L’aspect le plus paradoxal de l’eschatologie est sa réalisation, c’est-à-dire quand et comment ses événements futurs arriveront-ils dans la vie et l’expérience chrétienne. Jésus a déclaré qu’en Sa personne « le temps est accompli et le Royaume de Dieu s’est approché » – cf. Marc 1.15. Le Saint Esprit est descendu pour donner naissance à l’Église, le corps du Seigneur ressuscité (Actes 2), et l’apôtre Paul d’affirmer : « Ce n’est plus moi qui vis, mais le Christ qui vit en moi!» – cf. Gal 2.20. Ces passages et de nombreux autres, en plus des paraboles de Jésus sur le Royaume, ont conduit les théologiens à considérer l’eschatologie essentiellement « au présent », déjà réalisée. Nous traversons la vie dans le Christ au sein de la communauté chrétienne, l’éprouvant dès lors par la communion sacramentelle. La mort est derrière nous dans la mesure où nous avons été baptisé et, de fait, « recréé » ou « régénéré » à l’intérieur d’une nouvelle existence qui se poursuivra dans l’éternité – cf. Rom 6.4-11 ; Ep 2.4-6 ; Tite 3.4-7. Grâce à la croix et à la résurrection du Christ, tout est maintenant accompli et nous sommes entrés en nouveauté de vie, ayant été fait « enfant de Dieu » – cf. Jean 1.12-13. En un mot, suivant en cela la perspective de l’Évangile de saint Jean, « la vie éternelle est maintenant ».
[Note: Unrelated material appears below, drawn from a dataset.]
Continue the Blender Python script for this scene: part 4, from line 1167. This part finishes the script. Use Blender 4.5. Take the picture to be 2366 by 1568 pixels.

Cependant, ces mêmes témoins scripturaires nous parlent sans cesse de la résurrection et du jugement à venir comme un prélude à notre accueil dans les « résidences célestes » – cf. Jean 5.28-29, 14.1-4 ; Rom 6.5 ; Gal 5.5 ; Phi 3.20- 21 ; Hé 10.23-31 ; Ap 20-22, etc. Dans cette perspective, l’eschatologie est donc clairement un « futur » qui doit encore être accompli. Le fondement a été posé par la mort et la résurrection du Fils de Dieu, et tous ceux qui demeurent en Lui, qui ont reçu et accueilli les dons de Son Esprit, vivent une existence de foi renouvelée que les œuvres d’amour expriment. Toutefois, son accomplissement sera connu seulement après la résurrection des morts et le jugement final qui conduit à la condamnation ou à la vie éternelle (Jean 5 ; Matthieu 25).
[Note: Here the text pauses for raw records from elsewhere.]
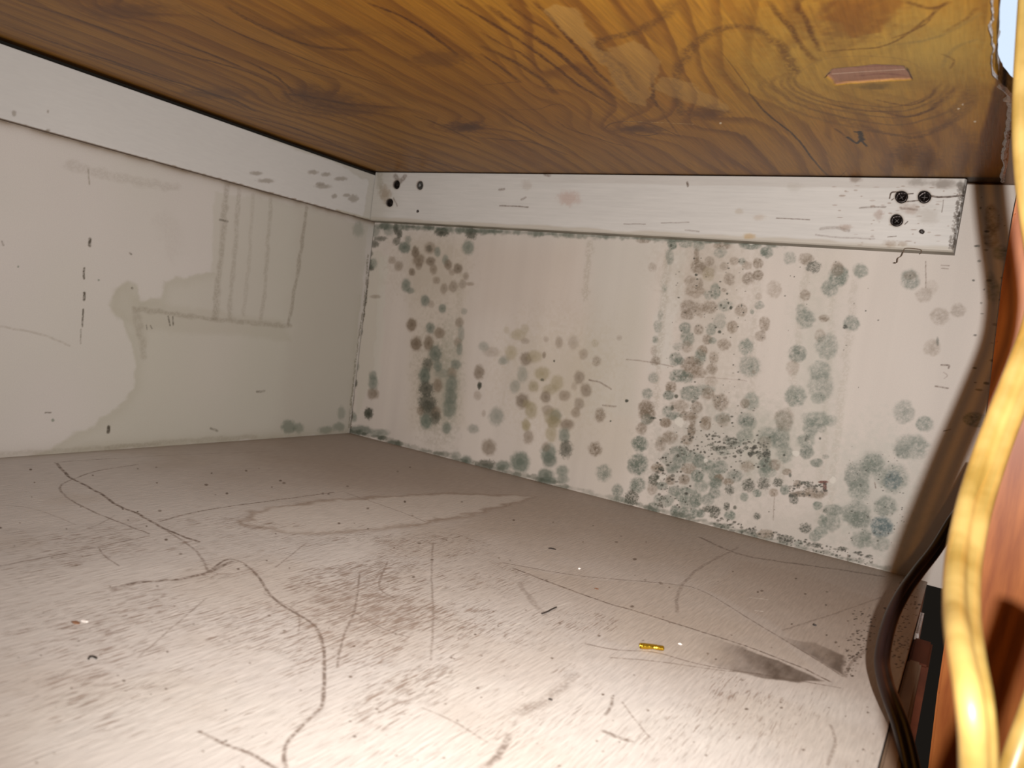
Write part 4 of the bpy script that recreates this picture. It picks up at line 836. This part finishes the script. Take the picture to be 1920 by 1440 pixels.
# dark brown lamp cord drooping at the shelf's front edge
def dcenter():
    L_ = [(1797, 941), (1779, 971), (1749, 1020), (1715, 1065), (1689, 1099), (1666, 1140), (1651, 1185), (1644, 1237), (1651, 1275), (1662, 1316), (1681, 1369), (1696, 1440)]
    Rr = [(1815, 955), (1793, 986), (1762, 1037), (1728, 1080), (1704, 1117), (1685, 1155), (1672, 1196), (1664, 1237), (1668, 1275), (1681, 1309), (1700, 1362), (1720, 1440)]
    c_ = [((a[0] + b[0]) / 2, (a[1] + b[1]) / 2) for a, b in zip(L_, Rr)]
    return [(1850, 860)] + c_ + [(1722, 1530)]
dp = [.36, .355, .35, .345, .338, .33, .322, .312, .302, .292, .282, .272, .262, .25]
P = catmull([at(x, y, d) for (x, y), d in zip(dcenter(), dp)], 140)
dc = empty('lamp_cord', tuple(P[0])); tag(dc, 'dark brown glossy lamp cord drooping past the front edge of the shelf', 'cord')
j = sweep(P, twin_profile(.00175, .0015), facing(lambda s: 1.0 - .6 * s), 'jacket', MAT_CORD, dc); j.location = -P[0]

# ------------------------------------------------------------------ litter on the shelf
def tube_thing(name, pix, r, mat, label, cat, plane=((0, 0, 1), 0.0), lift=None, sq=1.0, n=16, prof_n=8, group=None):
    lift = r if lift is None else lift; nrm = np.array(plane[0], float)
    P = [hit(x, y, *plane) + nrm * lift * (1 if np.dot(nrm, CAM) - plane[1] > 0 else -1) for x, y in pix]
    P = catmull(P, n); c0 = P.mean(0)
    prof = [(r * math.cos(2 * math.pi * k / prof_n), sq * r * math.sin(2 * math.pi * k / prof_n)) for k in range(prof_n)]
    def fr(s, t, p):
        up = nrm; sd = np.cross(t, up); sd /= np.linalg.norm(sd) + 1e-12; return sd, np.cross(sd, t)
    o = sweep(P - c0, prof, fr, name, mat); o.location = c0
    return tag(o, label, cat, group)
def flake(name, x, y, r, mat, label, cat, plane=((0, 0, 1), 0.0), seed=0, asp=1.6, ht=.35, rot=0.0):
    nrm = np.array(plane[0], float); s = 1 if np.dot(nrm, CAM) - plane[1] > 0 else -1
    c0 = hit(x, y, *plane); rng = random.Random(seed); bm = bmesh.new(); bmesh.ops.create_icosphere(bm, subdivisions=2, radius=1)
    for v in bm.verts:
        k = 1 + rng.uniform(-.22, .22); co = Vector((v.co.x * asp * k, v.co.y * k, v.co.z * ht * k))
        co.rotate(Matrix.Rotation(rot, 3, 'Z')); v.co = co * r
    mn = min(v.co.z for v in bm.verts)
    for v in bm.verts: v.co.z -= mn
    o = bm_obj(name, bm, mat, sm=False); o.location = c0 - np.array([0, 0, .0002]) if abs(nrm[2]) else c0
    if abs(nrm[1]): o.rotation_euler = (math.pi / 2, 0, 0)
    return tag(o, label, cat)
# crimped gold foil tube
def foil():
    a = hit(1200, 1216, (0, 0, 1), 0); b = hit(1242, 1219, (0, 0, 1), 0); L_ = np.linalg.norm(b - a); d = (b - a) / L_
    mid = (a + b) / 2; bm = bmesh.new(); n = 26; m_ = 14; R0 = .00125; prev = None
    for i in range(n + 1):
        t = i / n; x = (t - .5) * L_; ring = []
        cr_ = math.exp(-((t - .60) / .16) ** 2)
        for k in range(m_):
            aa = 2 * math.pi * k / m_
            ry = R0 * (1.05 + .12 * cr_); rz = R0 * (1.0 - .22 * cr_)
            ring.append(bm.verts.new((x, ry * math.cos(aa) + .0006 * math.sin(t * 5) * (t > .5), R0 * .72 + rz * math.sin(aa) * (1 if t < .75 else .8) + .0002 * math.sin(7 * aa + 9 * t) * .5)))
        if prev:
            for k in range(m_): bm.faces.new((prev[k], prev[(k + 1) % m_], ring[(k + 1) % m_], ring[k]))
        prev = ring
    o = bm_obj('foil_sleeve', bm, MAT_GOLD)
    md = o.modifiers.new('wall', 'SOLIDIFY'); md.thickness = .00015
    o.location = mid + np.array([0, 0, .0003]); o.rotation_euler = (0, 0, math.atan2(d[1], d[0]))
    return tag(o, 'tiny crimped gold metal sleeve lying on the white shelf floor', 'metal scrap')
foil()
FL = ((0, 0, 1), 0.0)
tube_thing('wood_splinter', [(1016, 1152), (1027, 1148), (1034, 1144), (1043, 1140)], .00045, MAT_BLACK, 'thin dark splinter lying on the floor left of the gold sleeve', 'splinter', FL, sq=.7)
tube_thing('dead_insect', [(166, 1237), (169, 1233), (176, 1233), (181, 1236)], .00038, MAT_BLACK, 'tiny curled black insect on the floor at lower left', 'insect', FL)
flake('wood_chip', 142, 1168, .0010, MAT_BROWN, 'small brown chip on the worn floor at far left', 'chip', seed=3, asp=1.9, rot=.2)
flake('paint_chip', 158, 1165, .0009, MAT_WHITE, 'small white paint chip touching the brown chip at left', 'chip', seed=4, asp=1.7, rot=.2)
flake('dirt_crumb', 1527, 1173, .0008, MAT_BLACK, 'round black crumb on the floor near the dark cord', 'crumb', seed=5, asp=1.2, ht=.7)
flake('bark_flake', 1035, 1029, .0013, MAT_BLACK, 'flat dark flake on the floor below the middle of the mouldy panel', 'flake', seed=6, asp=1.9, ht=.25, rot=.5)
flake('dirt_crumb', 1032, 1312, .0006, MAT_BLACK, 'black crumb near the bottom edge, below the gold sleeve', 'crumb', seed=7, asp=1.5, ht=.6)
flake('dirt_crumb', 1118, 1104, .0008, MAT_BROWN, 'brown crumb on the floor above and left of the gold sleeve', 'crumb', seed=8, asp=1.5, ht=.4)
flake('paint_chip', 1086, 1067, .0007, MAT_WHITE, 'white speck of paint on the middle of the floor', 'chip', seed=9, asp=1.0, ht=.7)
flake('paint_chip', 1275, 1208, .0007, MAT_WHITE, 'pale curl of paint just right of the gold sleeve', 'chip', seed=10, asp=1.3, ht=.5)
# loose hair-thin threads caught on the cleat's lower edge
tube_thing('loose_thread', [(1676, 492), (1682, 492), (1684, 484), (1690, 480), (1694, 472), (1697, 466), (1712, 466), (1727, 469), (1726, 476)], .00028, MAT_THREAD, 'brown hair-thin thread hooked over the lower edge of the cleat at right', 'thread', ((0, 1, 0), -T1 - .0004), n=50, prof_n=6)
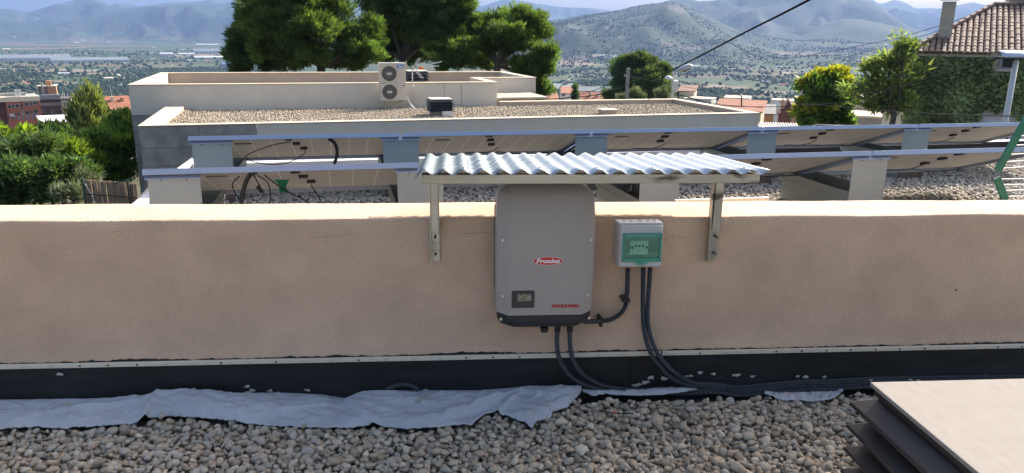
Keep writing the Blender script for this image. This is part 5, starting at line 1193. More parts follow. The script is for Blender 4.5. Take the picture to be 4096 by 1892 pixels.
# yellow-green tree and tall green tree on the right
tree('plane_tree', 'round tree with autumn yellow leaf tips, right of the gravel roof', 'tree', gnd(3310, 40), onr(3310, 470, 40),
     [PXL(*a) for a in ((3270, 345, 45, 40, 40, 0), (3320, 330, 45, 40, 40, .3), (3300, 400, 75, 55, 40, -.3), (3350, 420, 48, 60, 40, 0), (3290, 470, 70, 45, 40, 0), (3225, 450, 38, 38, 40, .2), (3340, 485, 60, 30, 40, 0))],
     leaf_green, bark_grey, .2, 7, .21, 48, .34, pflat=.9, up=.1, width=.75, gap=.25, stretch=1.5, fill=.15,
     extra=[([PXL(*a) for a in ((3290, 305, 40, 22, 40, .2), (3330, 292, 36, 16, 40, .4), (3370, 330, 24, 40, 40, .3), (3245, 322, 34, 20, 40, 0), (3385, 360, 20, 22, 40, .2), (3222, 412, 26, 18, 40, 0), (3245, 430, 20, 12, 40, -.6), (3198, 440, 14, 12, 40, 0), (3330, 432, 16, 8, 40, -.9))], leaf_yellow, .2, 36, .28)])
tree('ash_tree', 'tall loose green tree standing beside the ivy-covered house', 'tree', gnd(3575, 35), onr(3578, 450, 35),
     [PXL(*a) for a in ((3605, 185, 34, 26, 35, 0), (3590, 145, 16, 22, 35, 0), (3640, 180, 14, 14, 35, 0), (3612, 225, 28, 30, 35, 0), (3560, 245, 60, 24, 35, 0), (3500, 270, 45, 26, 35, 0), (3460, 275, 24, 12, 35, 0), (3600, 280, 56, 32, 35, .3), (3500, 330, 55, 36, 35, 0), (3590, 345, 62, 40, 35, 0), (3440, 345, 55, 20, 35, 0), (3410, 365, 34, 18, 35, 0), (3520, 395, 60, 32, 35, 0), (3460, 420, 42, 14, 35, 0), (3620, 410, 50, 36, 35, 0), (3560, 430, 70, 20, 35, .4), (3640, 290, 34, 60, 35, .8))],
     leafmat('leaf_ash', [(.10, .15, .060), (.14, .195, .075), (.18, .235, .09), (.24, .27, .10)], (1.8, 1.9, .8), .42), bark_grey, 0.16, 8, .19, 22, .27, pflat=.5, up=.25, width=.5, gap=.3, stretch=1.6, fill=.05)
# left wood
tree('pine_tree', 'dark pine leaning over the left garden, in front of the brick building', 'tree', gnd(-20, 24), onr(60, 700, 24),
     [PXL(*a) for a in ((165, 560, 58, 22, 24, 0), (95, 590, 58, 34, 24, 0), (190, 592, 42, 34, 24, 0), (125, 620, 80, 40, 24, .4), (60, 620, 50, 50, 24, .6))], pine_dark, bark_pine, .17, 9, .13, 110, .19, gap=.28, stretch=1.5)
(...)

Il n’y a aucune manière logique de réconcilier ici les apparentes contradictions car elles sont toute vraies. « L’eschatologie » est à la fois « futur » et « présent ». Dans la vie de l’Église, le Royaume de Dieu est au présent quoique son accomplissement soit toujours en devenir. Nous sommes morts avec le Christ et nous avons surgi des eaux baptismales en « nouveauté de vie », mais le chemin à l’horizon exige une lutte ascétique constante, une repentance continuelle et des gestes d’amour désintéressés à l’image du Christ Lui-même.
Pour montrer cette tension entre le présent et le futur, le père Georges Florovsky et bien d’autres ont parlé d’une «eschatologie inaugurée ». Les «choses dernières » sont totalement présentes et accessibles dans la mesure où elles sont nécessaires à notre salut. Exprimer cette grâce salvatrice en une existence nouvellement créée demande toutefois une certaine maturité dans l’Esprit Saint : l’acquisition de « l’amour, de la joie et de la paix » et de tous les «fruits» que l’Esprit sait instiller en nous, pour nous transformer «à la ressemblance de Dieu ».
Ainsi, il n’y a pas cet adage qui dit « une fois sauvé, toujours sauvé », si par cela nous voulons dire qu’une simple confession publique de la foi, prononcée une fois pour toute, est suffisante pour nous assurer l’entrée dans le Royaume de Dieu. Nous avons l’habitude de trouver des défauts à nos frères et sœurs protestants évangéliques pour ce genre d’approche simpliste quant au mystère du salut. Cependant, nous sommes prédisposés de nature à nous comporter comme si ce fut également un article de la foi orthodoxe. Ceci est tout naturel puisque nous sommes humains. Mais ce qui est « naturel » est aussi déchu et en grand besoin de rédemption.
Si nous devions considérer un peu ce qui semble être un jargon théologique abstrus et lui donner un passe-droit pour une utilisation de tous les jours, nous aurions besoin de transmuer la « réflexion eschatologique » en prière. Il faut sans cesse remercier la Providence pour la grâce ineffable qui nous a déjà menés au salut à travers la mission du Christ et l’effusion de l’Esprit. En même temps, nous devons supplier Dieu pour la force, la sagesse, l’humilité et le courage d’achever dans la paix et l’inébranlable foi notre séjour au sein et à la rencontre des « choses dernières ».